_Aim of the exercise_: Retype the lines beneath this one, from the first through the line containing "def P(px,py,d): return". Pictures are left out.

_Supplied data_:
_ _ _ _

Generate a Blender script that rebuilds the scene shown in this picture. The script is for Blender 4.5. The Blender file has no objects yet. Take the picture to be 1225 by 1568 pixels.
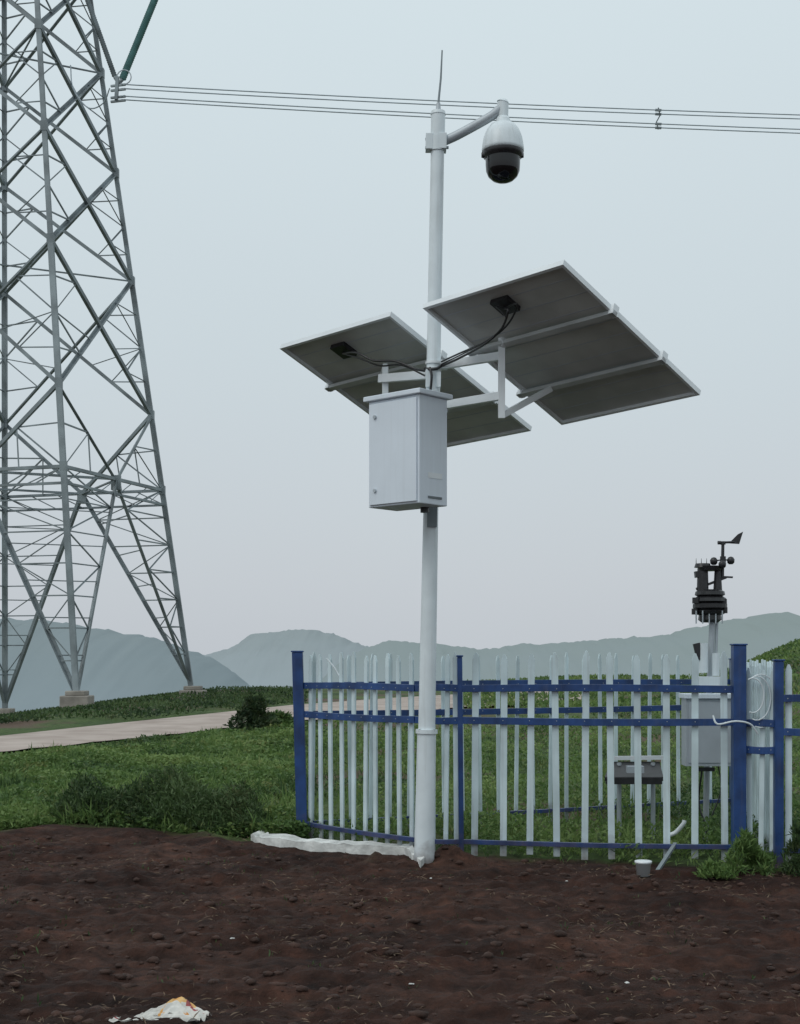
import bpy, bmesh, math, random
import numpy as np
from mathutils import Vector, noise, Matrix
random.seed(7); rng=np.random.default_rng(7)
F=2100.0; CX=612.5; HY=1010.0; CZ=1.45
scene=bpy.context.scene
def P(px,py,d): return Vector(((px-CX)*d/F, d, CZ+(HY-py)*d/F))

# ---------------------------------------------------------------- materials
def mat(name,col,rough=.6,metal=0.,var=.12,scale=6.,bump=0.,bscale=40.,col2=None,detail=5.,spec=.5,grime=0.):
    m=bpy.data.materials.new(name); m.use_nodes=True; nt=m.node_tree; N=nt.nodes; L=nt.links
    b=N['Principled BSDF']; b.inputs['Roughness'].default_value=rough; b.inputs['Metallic'].default_value=metal
    b.inputs['Specular IOR Level'].default_value=spec
    g=N.new('ShaderNodeNewGeometry'); n=N.new('ShaderNodeTexNoise'); n.inputs['Scale'].default_value=scale; n.inputs['Detail'].default_value=detail
    L.new(g.outputs['Position'],n.inputs['Vector'])
    r=N.new('ShaderNodeValToRGB'); r.color_ramp.elements[0].position=.32; r.color_ramp.elements[1].position=.68
    c2=col2 if col2 else tuple(min(1,c*(1+var)) for c in col)
    c1=col if col2 else tuple(c*(1-var) for c in col)
    r.color_ramp.elements[0].color=(*c1,1); r.color_ramp.elements[1].color=(*c2,1)
    L.new(n.outputs['Fac'],r.inputs['Fac']); col_out=r.outputs['Color']
    if grime>0:
        # rain streaks (noise stretched along the vertical) and soil splashed on the lowest 30 cm
        mp=N.new('ShaderNodeMapping'); mp.inputs['Scale'].default_value=(30,30,1.6); L.new(g.outputs['Position'],mp.inputs['Vector'])
        n3=N.new('ShaderNodeTexNoise'); n3.inputs['Scale'].default_value=1; n3.inputs['Detail'].default_value=6; L.new(mp.outputs[0],n3.inputs['Vector'])
        mr=N.new('ShaderNodeMapRange'); mr.inputs['From Min'].default_value=.52; mr.inputs['From Max'].default_value=.8; mr.inputs['To Max'].default_value=grime; L.new(n3.outputs['Fac'],mr.inputs['Value'])
        mx=N.new('ShaderNodeMix'); mx.data_type='RGBA'; L.new(mr.outputs[0],mx.inputs[0]); L.new(col_out,mx.inputs[6]); mx.inputs[7].default_value=(.22,.20,.17,1)
        s=N.new('ShaderNodeSeparateXYZ'); L.new(g.outputs['Position'],s.inputs[0])
        n4=N.new('ShaderNodeTexNoise'); n4.inputs['Scale'].default_value=14; n4.inputs['Detail'].default_value=5; L.new(g.outputs['Position'],n4.inputs['Vector'])
        a1=N.new('ShaderNodeMath'); a1.operation='MULTIPLY_ADD'; a1.inputs[1].default_value=-.35; L.new(n4.outputs['Fac'],a1.inputs[0]); L.new(s.outputs['Z'],a1.inputs[2])
        m2=N.new('ShaderNodeMapRange'); m2.inputs['From Min'].default_value=.02; m2.inputs['From Max'].default_value=-.18; m2.inputs['To Min'].default_value=0; m2.inputs['To Max'].default_value=.7; L.new(a1.outputs[0],m2.inputs['Value'])
        mx2=N.new('ShaderNodeMix'); mx2.data_type='RGBA'; L.new(m2.outputs[0],mx2.inputs[0]); L.new(mx.outputs[2],mx2.inputs[6]); mx2.inputs[7].default_value=(.10,.055,.038,1)
        col_out=mx2.outputs[2]
    L.new(col_out,b.inputs['Base Color'])
    if bump>0:
        n2=N.new('ShaderNodeTexNoise'); n2.inputs['Scale'].default_value=bscale; n2.inputs['Detail'].default_value=6
        L.new(g.outputs['Position'],n2.inputs['Vector'])
        bp=N.new('ShaderNodeBump'); bp.inputs['Strength'].default_value=bump; bp.inputs['Distance'].default_value=.02
        L.new(n2.outputs['Fac'],bp.inputs['Height']); L.new(bp.outputs['Normal'],b.inputs['Normal'])
    return m
M={}
M['white']=mat('white_paint',(.72,.79,.82),.38,0,.07,5,grime=.3)
M['picket']=mat('picket_white_plastic',(.58,.70,.73),.35,0,.18,3,grime=.35)
M['boxw']=mat('enclosure_paint',(.72,.79,.86),.42,0,.05,2.5,grime=.08)
M['blue']=mat('blue_paint',(.014,.052,.175),.42,0,.35,7,grime=.12)
M['steel']=mat('galvanised_steel',(.20,.235,.25),.55,.2,.35,1.3)
M['steel2']=mat('galvanised_steel_light',(.42,.46,.49),.5,.3,.15,3)
M['black']=mat('black_plastic',(.018,.018,.02),.35,0,.3,20)
M['glass']=mat('dark_dome_glass',(.006,.006,.007),.08,0,.1,20)
M['back']=mat('panel_back_sheet',(.50,.52,.50),.5,0,.2,2.2)
M['cell']=mat('solar_cell_glass',(.012,.017,.04),.1,0,.2,6)
M['frame']=mat('aluminium_frame',(.74,.78,.80),.4,.1,.05,4)
M['rail']=mat('mounting_rail',(.52,.54,.54),.5,.2,.12,4)
M['concrete']=mat('concrete',(.27,.25,.22),.9,0,.25,2.5,.5,30)
M['curb']=mat('whitewashed_concrete',(.62,.63,.61),.8,0,.3,9,.5,30)
M['wire']=mat('conductor_aluminium',(.36,.42,.46),.5,.2,.1,3)
M['teal']=mat('composite_insulator',(.12,.26,.255),.5,0,.2,4)
M['grey']=mat('grey_equipment',(.42,.46,.50),.5,0,.08,4)
M['road']=mat('packed_dirt_road',(.31,.25,.215),.95,0,.2,1.2,.4,14,col2=(.45,.38,.335))
M['straw']=mat('dry_straw',(.15,.105,.07),.9,0,.5,30)
M['clod']=mat('soil_clod',(.046,.0215,.0145),.85,0,.45,12,.5,60)

def leafmat(name,c1,c2,c3):
    m=bpy.data.materials.new(name); m.use_nodes=True; nt=m.node_tree; N=nt.nodes; L=nt.links
    b=N['Principled BSDF']; b.inputs['Roughness'].default_value=.55; b.inputs['Specular IOR Level'].default_value=.3
    a=N.new('ShaderNodeAttribute'); a.attribute_name='tone'
    g=N.new('ShaderNodeNewGeometry'); n=N.new('ShaderNodeTexNoise'); n.inputs['Scale'].default_value=.55; n.inputs['Detail'].default_value=6
    L.new(g.outputs['Position'],n.inputs['Vector'])
    ad=N.new('ShaderNodeMath'); ad.operation='MULTIPLY_ADD'; ad.inputs[1].default_value=.5
    L.new(a.outputs['Fac'],ad.inputs[0])
    sc=N.new('ShaderNodeMath'); sc.operation='MULTIPLY_ADD'; sc.inputs[1].default_value=3.0; sc.inputs[2].default_value=-1.2
    L.new(n.outputs['Fac'],sc.inputs[0]); L.new(sc.outputs[0],ad.inputs[2])
    r=N.new('ShaderNodeValToRGB'); e=r.color_ramp.elements; e[0].position=.05; e[0].color=(*c1,1); e[1].position=.95; e[1].color=(*c3,1)
    k=e.new(.5); k.color=(*c2,1)
    L.new(ad.outputs[0],r.inputs['Fac'])
    # yellowed and brown leaves among the green
    n5=N.new('ShaderNodeTexNoise'); n5.inputs['Scale'].default_value=1.6; n5.inputs['Detail'].default_value=7; n5.inputs['Roughness'].default_value=.7; L.new(g.outputs['Position'],n5.inputs['Vector'])
    a5=N.new('ShaderNodeMath'); a5.operation='MULTIPLY_ADD'; a5.inputs[1].default_value=.25; L.new(a.outputs['Fac'],a5.inputs[0]); L.new(n5.outputs['Fac'],a5.inputs[2])
    m5=N.new('ShaderNodeMapRange'); m5.inputs['From Min'].default_value=.70; m5.inputs['From Max'].default_value=.86; m5.inputs['To Max'].default_value=.6; L.new(a5.outputs[0],m5.inputs['Value'])
    x5=N.new('ShaderNodeMix'); x5.data_type='RGBA'; L.new(m5.outputs[0],x5.inputs[0]); L.new(r.outputs['Color'],x5.inputs[6]); x5.inputs[7].default_value=(c2[0]*1.9,c2[1]*1.0,c2[2]*1.3,1)
    L.new(x5.outputs[2],b.inputs['Base Color'])
    t=N.new('ShaderNodeBsdfTranslucent'); L.new(x5.outputs[2],t.inputs['Color'])
    mx=N.new('ShaderNodeMixShader'); mx.inputs[0].default_value=.3
    L.new(b.outputs[0],mx.inputs[1]); L.new(t.outputs[0],mx.inputs[2]); L.new(mx.outputs[0],N['Material Output'].inputs['Surface'])
    return m
M['leaf']=leafmat('weed_leaves',(.046,.088,.032),(.105,.185,.052),(.19,.275,.085))
M['leafd']=leafmat('weed_leaves_dark',(.018,.038,.017),(.048,.088,.031),(.095,.15,.055))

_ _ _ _

_Result for this task_:
Generate a Blender script that rebuilds the scene shown in this picture. The script is for Blender 4.5. The Blender file has no objects yet. Take the picture to be 1225 by 1568 pixels.
import bpy, bmesh, math, random
import numpy as np
from mathutils import Vector, noise, Matrix
random.seed(7); rng=np.random.default_rng(7)
F=2100.0; CX=612.5; HY=1010.0; CZ=1.45
scene=bpy.context.scene
def P(px,py,d): return Vector(((px-CX)*d/F, d, CZ+(HY-py)*d/F))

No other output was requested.